Both the movement against the teaching of critical race theory and the right-wing interest in Viktor Orbán’s Hungary blossomed on Carlson’s show.  J. D. Vance rode regular appearances on it to a seat in the U.S. Senate.  After Senator Ted Cruz called the January 6th insurrection a “violent terrorist attack,” Carlson forced him to walk back that comment.  Carlson grilled Governor Greg Abbott, of Texas, about why he hadn’t called up more National Guard soldiers to the border, and Abbott did so.  The host also suggested that, if people who live in places like Martha’s Vineyard were so keen on diversity, someone should send undocumented immigrants there.  Not long afterward, Governor Ron DeSantis, of Florida, took him up on it.

This is an interesting article on Talk Show Host Tucker Carlson, recently dethroned by Fox News' Rupert Murdock.  I think the article does a fairly good job of covering what is happening.  That said, there are some sorces who say Mr Carlson wasn't fired, but merely taken off the air.  I do think the author uses short-hand terms for Republican positions, which, in turn, obscure more nuanced Republican positions.  For example, "teaching about race and gender in school", which asks for younger children to not be indoctrinated, rather than bans all such teaching in K-12.

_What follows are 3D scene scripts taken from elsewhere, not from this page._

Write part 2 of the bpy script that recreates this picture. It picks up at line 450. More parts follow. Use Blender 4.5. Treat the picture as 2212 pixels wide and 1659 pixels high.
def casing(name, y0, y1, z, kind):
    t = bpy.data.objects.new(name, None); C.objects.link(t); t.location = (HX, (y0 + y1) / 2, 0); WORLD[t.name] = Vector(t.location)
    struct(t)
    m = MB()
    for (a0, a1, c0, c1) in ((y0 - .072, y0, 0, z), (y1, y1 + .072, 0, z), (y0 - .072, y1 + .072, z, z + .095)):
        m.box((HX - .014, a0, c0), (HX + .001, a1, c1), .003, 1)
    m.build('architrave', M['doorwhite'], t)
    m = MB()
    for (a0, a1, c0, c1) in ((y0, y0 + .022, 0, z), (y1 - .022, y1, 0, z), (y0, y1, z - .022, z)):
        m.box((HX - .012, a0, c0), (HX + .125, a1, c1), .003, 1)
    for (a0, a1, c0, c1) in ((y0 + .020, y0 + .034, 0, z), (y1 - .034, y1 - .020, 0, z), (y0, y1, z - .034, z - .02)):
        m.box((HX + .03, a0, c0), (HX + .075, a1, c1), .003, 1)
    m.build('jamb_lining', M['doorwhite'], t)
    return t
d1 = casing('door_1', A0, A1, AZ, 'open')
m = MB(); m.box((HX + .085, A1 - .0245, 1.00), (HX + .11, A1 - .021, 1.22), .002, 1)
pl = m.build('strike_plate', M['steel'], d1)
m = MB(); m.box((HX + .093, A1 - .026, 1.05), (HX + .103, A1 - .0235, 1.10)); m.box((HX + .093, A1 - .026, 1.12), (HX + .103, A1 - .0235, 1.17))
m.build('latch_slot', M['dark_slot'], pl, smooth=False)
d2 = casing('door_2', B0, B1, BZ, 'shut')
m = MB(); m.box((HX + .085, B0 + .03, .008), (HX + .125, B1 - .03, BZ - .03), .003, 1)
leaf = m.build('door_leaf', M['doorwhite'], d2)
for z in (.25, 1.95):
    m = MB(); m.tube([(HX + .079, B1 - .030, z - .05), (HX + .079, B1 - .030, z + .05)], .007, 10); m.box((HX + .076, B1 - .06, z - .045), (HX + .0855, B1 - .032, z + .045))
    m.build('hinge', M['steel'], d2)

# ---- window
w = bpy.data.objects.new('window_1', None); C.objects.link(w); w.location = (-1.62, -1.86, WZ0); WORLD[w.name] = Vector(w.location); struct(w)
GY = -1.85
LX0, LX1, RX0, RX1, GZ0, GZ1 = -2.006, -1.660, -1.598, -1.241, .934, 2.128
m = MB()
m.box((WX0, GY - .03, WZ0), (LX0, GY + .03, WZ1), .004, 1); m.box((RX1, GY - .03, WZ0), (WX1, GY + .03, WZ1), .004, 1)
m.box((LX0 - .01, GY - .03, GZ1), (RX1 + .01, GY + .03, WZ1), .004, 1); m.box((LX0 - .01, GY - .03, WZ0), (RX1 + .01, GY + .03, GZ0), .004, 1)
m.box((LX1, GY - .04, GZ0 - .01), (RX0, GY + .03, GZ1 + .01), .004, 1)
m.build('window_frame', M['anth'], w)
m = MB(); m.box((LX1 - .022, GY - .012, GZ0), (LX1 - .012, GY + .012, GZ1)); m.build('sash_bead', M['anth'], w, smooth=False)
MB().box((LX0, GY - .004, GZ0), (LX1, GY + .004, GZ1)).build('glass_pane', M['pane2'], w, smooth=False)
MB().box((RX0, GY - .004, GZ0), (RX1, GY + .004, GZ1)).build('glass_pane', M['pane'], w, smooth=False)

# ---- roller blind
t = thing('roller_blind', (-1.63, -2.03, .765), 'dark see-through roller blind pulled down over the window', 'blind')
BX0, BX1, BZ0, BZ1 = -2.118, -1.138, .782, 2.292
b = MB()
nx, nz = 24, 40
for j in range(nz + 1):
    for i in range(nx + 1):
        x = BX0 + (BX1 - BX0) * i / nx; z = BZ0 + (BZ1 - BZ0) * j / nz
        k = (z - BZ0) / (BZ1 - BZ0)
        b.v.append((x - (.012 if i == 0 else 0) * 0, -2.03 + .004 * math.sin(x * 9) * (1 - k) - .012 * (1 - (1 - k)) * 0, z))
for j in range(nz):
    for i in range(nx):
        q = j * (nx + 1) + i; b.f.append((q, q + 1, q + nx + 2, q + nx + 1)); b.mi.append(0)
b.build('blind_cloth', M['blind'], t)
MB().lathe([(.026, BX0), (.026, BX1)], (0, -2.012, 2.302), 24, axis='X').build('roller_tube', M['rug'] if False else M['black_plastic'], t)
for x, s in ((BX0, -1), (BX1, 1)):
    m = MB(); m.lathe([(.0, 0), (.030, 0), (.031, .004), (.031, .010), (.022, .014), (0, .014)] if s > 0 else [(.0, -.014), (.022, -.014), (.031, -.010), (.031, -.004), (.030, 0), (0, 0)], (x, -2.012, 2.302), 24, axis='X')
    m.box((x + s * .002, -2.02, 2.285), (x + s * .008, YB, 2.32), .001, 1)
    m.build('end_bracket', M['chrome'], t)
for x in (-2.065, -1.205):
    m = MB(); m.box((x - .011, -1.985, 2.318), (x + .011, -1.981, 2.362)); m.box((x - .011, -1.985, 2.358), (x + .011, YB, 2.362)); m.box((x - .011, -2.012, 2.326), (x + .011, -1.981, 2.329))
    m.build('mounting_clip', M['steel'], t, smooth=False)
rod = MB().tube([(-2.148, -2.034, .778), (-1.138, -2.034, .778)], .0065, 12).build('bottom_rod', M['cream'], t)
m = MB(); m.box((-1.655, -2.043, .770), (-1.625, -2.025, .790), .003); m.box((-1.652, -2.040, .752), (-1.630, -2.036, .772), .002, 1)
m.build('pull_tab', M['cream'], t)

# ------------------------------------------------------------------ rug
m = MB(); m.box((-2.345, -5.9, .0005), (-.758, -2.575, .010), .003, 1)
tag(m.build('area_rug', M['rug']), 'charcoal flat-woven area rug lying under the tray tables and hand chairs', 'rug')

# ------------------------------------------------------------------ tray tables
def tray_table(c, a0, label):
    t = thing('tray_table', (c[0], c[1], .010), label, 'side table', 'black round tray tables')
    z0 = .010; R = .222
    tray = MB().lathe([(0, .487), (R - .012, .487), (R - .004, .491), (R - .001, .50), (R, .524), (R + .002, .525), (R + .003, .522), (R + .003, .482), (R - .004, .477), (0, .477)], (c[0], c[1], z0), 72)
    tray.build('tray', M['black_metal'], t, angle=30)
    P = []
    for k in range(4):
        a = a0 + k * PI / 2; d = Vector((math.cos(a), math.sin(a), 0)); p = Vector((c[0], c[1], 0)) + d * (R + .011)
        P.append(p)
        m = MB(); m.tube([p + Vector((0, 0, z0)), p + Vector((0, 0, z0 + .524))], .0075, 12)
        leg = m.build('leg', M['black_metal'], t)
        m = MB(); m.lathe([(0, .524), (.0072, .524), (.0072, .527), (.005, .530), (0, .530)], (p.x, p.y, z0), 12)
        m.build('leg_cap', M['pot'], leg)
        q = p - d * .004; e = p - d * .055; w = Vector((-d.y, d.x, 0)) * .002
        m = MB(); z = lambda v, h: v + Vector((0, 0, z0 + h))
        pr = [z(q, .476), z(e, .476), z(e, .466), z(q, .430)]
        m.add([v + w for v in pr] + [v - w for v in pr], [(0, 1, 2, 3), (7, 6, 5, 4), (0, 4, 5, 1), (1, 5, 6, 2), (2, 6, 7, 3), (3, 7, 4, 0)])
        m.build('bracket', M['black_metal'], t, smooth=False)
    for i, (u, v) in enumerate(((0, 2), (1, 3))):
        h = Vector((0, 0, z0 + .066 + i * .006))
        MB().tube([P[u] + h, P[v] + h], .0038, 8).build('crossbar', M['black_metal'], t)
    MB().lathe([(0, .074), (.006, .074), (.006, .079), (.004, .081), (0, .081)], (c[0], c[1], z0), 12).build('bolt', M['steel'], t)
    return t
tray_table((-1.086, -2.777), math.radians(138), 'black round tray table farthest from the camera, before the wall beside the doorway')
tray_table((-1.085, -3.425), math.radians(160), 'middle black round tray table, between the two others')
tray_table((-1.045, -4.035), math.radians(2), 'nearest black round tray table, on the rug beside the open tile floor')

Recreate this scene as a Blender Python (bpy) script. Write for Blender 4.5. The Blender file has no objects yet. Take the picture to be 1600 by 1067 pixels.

The last sentence of the article is "There is Trumpism with Trump, and there is Trumpism without him."  I agree with the sentence, but I think the author misses the point.  It isn't about Donald J Trump.  It is about millions of voters who think the Progressive elites are out to transform the nation, and in the procress restrict freedoms those voters think are their's.  When President Trump says "In reality they're not after me.  They are after you.  I'm just in the way." he is confirming what they believe.  What the author calls "Trumpism" has been abroad in the land for some time, Ms Lois Lerner notwithstanding.

If the Democrats and the Media manage to drive Mr Trump off the campaign trail, the Republican Voters will go looking for someone who understands their needs.  The question is, is that person on the campaign trail or willing to throw their hat in the ring.

Regards  —  Cliff

  Many use the term "Liberal Elites", but that slimes the Liberal values that made this nation and other Anglaphone nations great.  Liberal values focused around individual freedom and univeral participation.  Progressiveism has been a tool for restricting freedoms.